西田 本当に敬意を表します。僕も経験がありますが、1年間、吉之助から隆盛に至るまでやり遂げるのは、精神的な部分も含めて大変なこと。それをプレッシャーに負けず、よくやってきたなと。

-西田さんは、ご自身も「翔ぶが如く」(90)で西郷隆盛を演じていますが、鈴木さんの西郷をどんなふうにご覧になっていますか。

西田 僕のときは、どちらかというと、顔や扮装をなるべく上野の銅像の西郷さんに近づける形で役を作りました。ただ、「西郷どん」では、第1回の冒頭で、糸さんが銅像の除幕式の場面で「あれは、うちの旦那さんではない」と言っているわけです。だから、僕の場合とは違います。鈴木くんが自分の心の中に存在する“西郷隆盛”に肉付けして、新しく“西郷どん”という人物を立派に作り上げた…。僕はそんなふうに思っています。

-最終章となる明治編の見どころを。

鈴木 いろいろある中で一つに絞るなら、やはり西郷隆盛と大久保利通、すれ違っていく2人の関係です。鈴木亮平と瑛太、同い年の役者同士の全力のぶつかり合いを、ぜひご覧いただければ。愛情や憎しみ、全てが入り混じったぶつかり合いになっています。それとともにタイトルバックも新しくなりましたが、出演者クレジットの最後、瑛太くんの顔に合わせて名前が出るのを見たら、思わず涙が出てきました。最後の“トメ”と言えば、今までは大御所の方の定位置。そこに「瑛太」と出る…。瑛太くんがこの現場でどれほど頑張ってきたのかを知っているので、ものすごく感動しました。その点も、ぜひ注目してください。

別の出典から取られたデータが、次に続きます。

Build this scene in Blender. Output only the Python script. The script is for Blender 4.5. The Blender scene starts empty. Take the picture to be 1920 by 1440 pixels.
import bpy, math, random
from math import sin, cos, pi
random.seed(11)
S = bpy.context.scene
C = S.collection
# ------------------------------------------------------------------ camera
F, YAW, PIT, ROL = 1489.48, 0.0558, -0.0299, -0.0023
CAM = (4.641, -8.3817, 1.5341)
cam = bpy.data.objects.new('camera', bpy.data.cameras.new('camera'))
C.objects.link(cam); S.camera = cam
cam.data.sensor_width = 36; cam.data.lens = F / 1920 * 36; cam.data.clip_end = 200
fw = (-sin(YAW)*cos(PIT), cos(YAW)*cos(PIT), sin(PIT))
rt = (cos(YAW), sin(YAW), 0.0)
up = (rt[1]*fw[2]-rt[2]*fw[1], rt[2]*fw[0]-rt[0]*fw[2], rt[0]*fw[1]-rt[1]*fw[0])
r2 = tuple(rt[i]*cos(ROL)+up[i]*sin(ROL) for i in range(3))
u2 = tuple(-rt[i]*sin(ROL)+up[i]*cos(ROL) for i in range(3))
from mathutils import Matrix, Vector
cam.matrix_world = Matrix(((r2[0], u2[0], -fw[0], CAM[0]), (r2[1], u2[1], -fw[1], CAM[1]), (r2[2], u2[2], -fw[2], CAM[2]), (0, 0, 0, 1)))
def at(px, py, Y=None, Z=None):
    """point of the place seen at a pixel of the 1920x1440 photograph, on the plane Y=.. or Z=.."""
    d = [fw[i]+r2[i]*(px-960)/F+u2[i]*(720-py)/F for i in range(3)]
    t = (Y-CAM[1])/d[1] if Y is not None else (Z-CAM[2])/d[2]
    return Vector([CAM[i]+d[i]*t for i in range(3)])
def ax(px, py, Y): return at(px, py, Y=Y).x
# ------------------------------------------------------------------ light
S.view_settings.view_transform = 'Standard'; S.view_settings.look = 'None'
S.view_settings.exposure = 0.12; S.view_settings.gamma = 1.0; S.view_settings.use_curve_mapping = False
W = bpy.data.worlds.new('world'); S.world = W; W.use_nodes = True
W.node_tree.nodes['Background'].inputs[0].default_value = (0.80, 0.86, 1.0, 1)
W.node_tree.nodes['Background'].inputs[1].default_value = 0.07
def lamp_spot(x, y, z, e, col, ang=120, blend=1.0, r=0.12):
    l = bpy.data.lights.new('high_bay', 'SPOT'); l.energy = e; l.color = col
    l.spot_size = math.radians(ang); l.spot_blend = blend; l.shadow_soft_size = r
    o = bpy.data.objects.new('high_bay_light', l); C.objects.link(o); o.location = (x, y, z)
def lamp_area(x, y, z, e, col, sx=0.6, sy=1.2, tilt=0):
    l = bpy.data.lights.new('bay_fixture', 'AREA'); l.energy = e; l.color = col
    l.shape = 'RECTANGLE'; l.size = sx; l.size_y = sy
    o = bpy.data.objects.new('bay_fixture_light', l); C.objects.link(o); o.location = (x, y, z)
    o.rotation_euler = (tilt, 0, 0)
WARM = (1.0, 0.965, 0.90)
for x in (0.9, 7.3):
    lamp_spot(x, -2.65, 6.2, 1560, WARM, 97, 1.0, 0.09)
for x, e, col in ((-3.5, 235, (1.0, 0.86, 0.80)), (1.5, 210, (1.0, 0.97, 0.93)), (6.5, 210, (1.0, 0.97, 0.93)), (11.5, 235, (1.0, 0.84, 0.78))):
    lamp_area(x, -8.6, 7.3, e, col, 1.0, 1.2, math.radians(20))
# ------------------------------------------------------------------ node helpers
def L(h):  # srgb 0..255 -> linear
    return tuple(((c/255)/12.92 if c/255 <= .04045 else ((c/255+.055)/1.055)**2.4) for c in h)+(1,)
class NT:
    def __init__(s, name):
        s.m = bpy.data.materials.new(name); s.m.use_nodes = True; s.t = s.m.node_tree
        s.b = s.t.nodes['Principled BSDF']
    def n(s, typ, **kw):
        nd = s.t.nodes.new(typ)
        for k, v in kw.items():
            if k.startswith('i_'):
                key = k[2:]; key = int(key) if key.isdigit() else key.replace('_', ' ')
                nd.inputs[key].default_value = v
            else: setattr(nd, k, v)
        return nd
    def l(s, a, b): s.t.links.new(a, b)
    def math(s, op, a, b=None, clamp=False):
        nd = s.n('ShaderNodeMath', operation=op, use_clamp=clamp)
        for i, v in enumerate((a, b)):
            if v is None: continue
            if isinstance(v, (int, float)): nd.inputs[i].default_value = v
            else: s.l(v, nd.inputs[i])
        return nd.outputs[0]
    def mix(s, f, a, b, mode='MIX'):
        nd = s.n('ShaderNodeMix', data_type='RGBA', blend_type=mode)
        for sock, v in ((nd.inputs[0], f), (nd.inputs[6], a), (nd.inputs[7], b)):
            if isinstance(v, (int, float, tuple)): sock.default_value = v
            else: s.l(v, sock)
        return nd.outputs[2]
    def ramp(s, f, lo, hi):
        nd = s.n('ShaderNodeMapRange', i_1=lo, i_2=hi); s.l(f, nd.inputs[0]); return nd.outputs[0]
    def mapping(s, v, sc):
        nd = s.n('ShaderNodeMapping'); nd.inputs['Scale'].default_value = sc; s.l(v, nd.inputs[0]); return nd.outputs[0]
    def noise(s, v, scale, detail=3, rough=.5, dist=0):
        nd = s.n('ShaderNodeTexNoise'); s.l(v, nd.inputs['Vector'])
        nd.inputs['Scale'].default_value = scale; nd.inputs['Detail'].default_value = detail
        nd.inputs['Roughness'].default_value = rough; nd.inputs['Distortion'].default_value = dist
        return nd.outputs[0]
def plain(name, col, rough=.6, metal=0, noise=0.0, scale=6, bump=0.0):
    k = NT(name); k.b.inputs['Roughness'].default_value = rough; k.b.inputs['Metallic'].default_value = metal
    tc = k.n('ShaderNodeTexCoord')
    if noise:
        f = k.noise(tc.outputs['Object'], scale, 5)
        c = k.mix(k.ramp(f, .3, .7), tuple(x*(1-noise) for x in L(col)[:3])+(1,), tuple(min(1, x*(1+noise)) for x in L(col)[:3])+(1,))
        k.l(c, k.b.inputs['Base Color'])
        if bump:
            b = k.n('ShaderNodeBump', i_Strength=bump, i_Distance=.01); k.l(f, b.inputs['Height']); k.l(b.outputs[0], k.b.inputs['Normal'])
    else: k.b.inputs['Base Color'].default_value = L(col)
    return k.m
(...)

西田 僕は福島の出身なので、戊辰戦争に対してはいろいろな思いを抱きながら、これまで見てきました。世の中を変えるためには、何らかの犠牲が必要ということは否定しません。ただ、あらがった者たちの言い分もきちんと聞いてほしい。西郷隆盛は、そういう思いを受けとめてくれる情の厚さがあるから、会津の人間からも好かれていると思うんです。そういった意味での集大成が、この明治編の中で出てくるのではないかと期待しています。

鈴木 その点に関して付け加えさせていただくと、戊辰戦争では多くの人が亡くなっていますが、そのうち数千人が会津の人。劇中では会津の戦いは描かれていませんが、そこも全部背負っていくことが、隆盛の人生につながると思っています。(会津側の視点で幕末を描いた)「八重の桜」(13)に出演していた玉山(鉄二:桂小五郎役)さんからも「会津の思いは全部背負っていってくれ」と言われました。それを踏まえてせりふも追加させてもらいましたし、演じる上でも意識しているつもりです。